Liberty Matters
Bastiat on Efforts and Satisfactions
Many thanks to Joe Salerno for tickling me on the Bastiat's value theory as a precursor of Mises's value theory. Indeed, the commonality between the two does not result from Bastiat's theory being "existentially bound up with something." Rather, the common point is that they are both existentially bound up with choice and exchange. In other words, for Bastiat (as for Menger and Mises), value is not a substantive quality of an economic good. It is not something that is inherent in or intrinsic to any one good. Rather, it is a relationship between one good and another good, and with respect to one (Mises) or two (Bastiat) human beings. This relationship springs from choice (Mises) or from exchange (Bastiat). This relational conception of value is an important continuity from Bastiat to Mises, despite all the important differences in details.

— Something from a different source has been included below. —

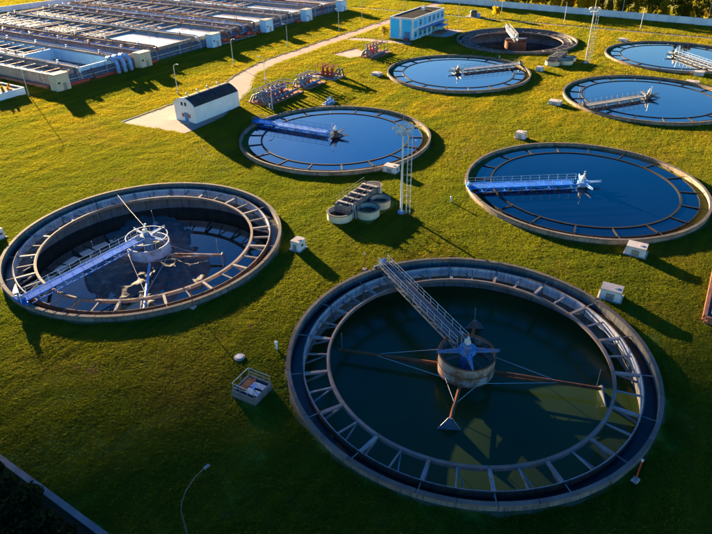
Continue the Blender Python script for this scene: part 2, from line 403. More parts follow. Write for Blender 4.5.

Now the shortcomings of Bastiat's value theory are obvious to anyone familiar with Austrian economics. In my previous post I mentioned the ambiguity of the term "service" and the absence of any element of marginal value. Bastiat's theory is also deficient in that it posits a fictitious equality of value between exchanged objects. (S ee Richman 2012.) And it gives no explanation of the causes of value. In his eyes, values (in the sense of market exchange ratios) are "primitive" realities, to borrow a term from contemporary philosophy. There is nothing more fundamental from which they result, contrary to Menger's theory in which market prices result from the interplay of subjective value judgments.[73]
However, these shortcomings must be seen in the light of two circumstances.
The first one, the crucial one, is that Bastiat's theory of value is just one-half of a general theory of efforts (causes) and satisfactions (consequences). The other half of this general theory of efforts and satisfactions is Bastiat's theory of gratuitous goods. These two elements must always be seen in conjunction. In Bastiat's eyes, value theory and the theory of gratuitousness are both needed to explain the benefits resulting from production, the division of labor , and exchange.
To work out the nitty-gritty details of this general theory of efforts and satisfactions was the great purpose of Economic Harmonies. The word "gratuitous" is used 159 times in its pages. No economist before him has placed a similar emphasis on gratuitous goods. My former student Dr. Catherine Gbedolo (2015, chap. 1) rightly calls him the father of the economics of gratuitousness.
Second, Bastiat's theory of value is unfinished business. The author's untimely death prevented him from thinking through these difficult questions and from providing a solution as simple, elegant, and clear as the solutions he provided on the countless other topics on which he weighed in with such great success. I think it is no accident that all of the diagrams to which David Hart draws our attention serve to illustrate, in one way or another, the relationship between onerous and gratuitous benefits.
In conclusion, let me add a few comments on a related matter that has come up in the discussion. Donald Boudreaux and David Hart are right on target in highlighting Bastiat's frequent use of nontraditional rhetorical techniques. Story-telling is a stock-in-trade of all teachers and professors. Then there is also his use of dialogue, as in the petition of the candlemakers, in the Soirées de la rue Saint-Lazare, and many other of his writings. Dialogue cuts right to the heart of the matter -- not much need for introductions and transitions. It is a form for the outstanding few, for those with full command of both the subject and the tongue.[74] The problem with the dialogical form is that the reader gets lost if the text is too long. Bastiat usually hit the right balance, using dialogue for shorter texts or passages within a book. If used with circumspection, this is unbeatable.
Endnotes
[73.] One could raise the question whether Menger's theory does not suffer from the same shortcoming. After all, he too did not explain the causes of subjective value. He just tried to trace the causal connection back to the smallest elements accessible to the human mind. But these elements must have causes. Which ones? I think Mises gave a satisfactory answer to this question, by emphasising the distinction between universal and contingent causes. Market prices have contingent and universal causes. The universal ones are called subjective values. But subjective values do not have any universal causes at all, only contingent ones. Therefore, economics, as a science of universal laws of human action, cannot explain the causes of subjective value. Such explanations are the business of historians.
[74.] By the way, Bastiat rose to these heights during the many years of quiet study in his rural home town of Mugron. I mention this for the benefit of the aspiring young economists among us. When Bastiat burst into the Parisian limelight in the 1840s, he had a lot of fuel to burn, so to say, but his intellectual gas station was among the sheep and ducks of the Landes. Great talents are wasted today, as then, by the overemphasis of short-run returns on intellectual investment.